I am also psyched because I will be working on the big picture, in particular in America. At the World Bank, I worked primarily on a small part of that big picture - carbon offsets under an international agreement - Kyoto. However, CDM is only a small part (11%) of the carbon market, and the 'carbon market' i(ie. cap and trade) itself is only one possible solution out of a broad gamut of solutions. Voluntary restraints, national legislation, and a carton tax are some of the others. And of course, the critical player without whom no solution is worth the name, is the United States. Therefore, I find climate work that concentrates on the US agenda uber-relevant, especially right now, what with 3 Bills before the new Democratic Congress.
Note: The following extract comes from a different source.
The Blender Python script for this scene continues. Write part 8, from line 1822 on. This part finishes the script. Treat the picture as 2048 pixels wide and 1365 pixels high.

But seriously people. This is, umm, like, serious. Except for George Bush, I think everyone has now got the memo (IPCC AR4) that the scientific debate on climate change is settled - ie. its real, its here, and its man-made. There is currently momentum, like never before, behind doing something about it.  Richard Branson offered $25 million for a carbon sequestration technology, Tony Blair is leading a Global Legislators Forum on it, and Al Gore's movie An Inconvenient Truth won an Oscar.

But its when the private equity firms get in on it that you know  for sure that things are 'heating up' :)
You don't want to miss this train when it leaves the station.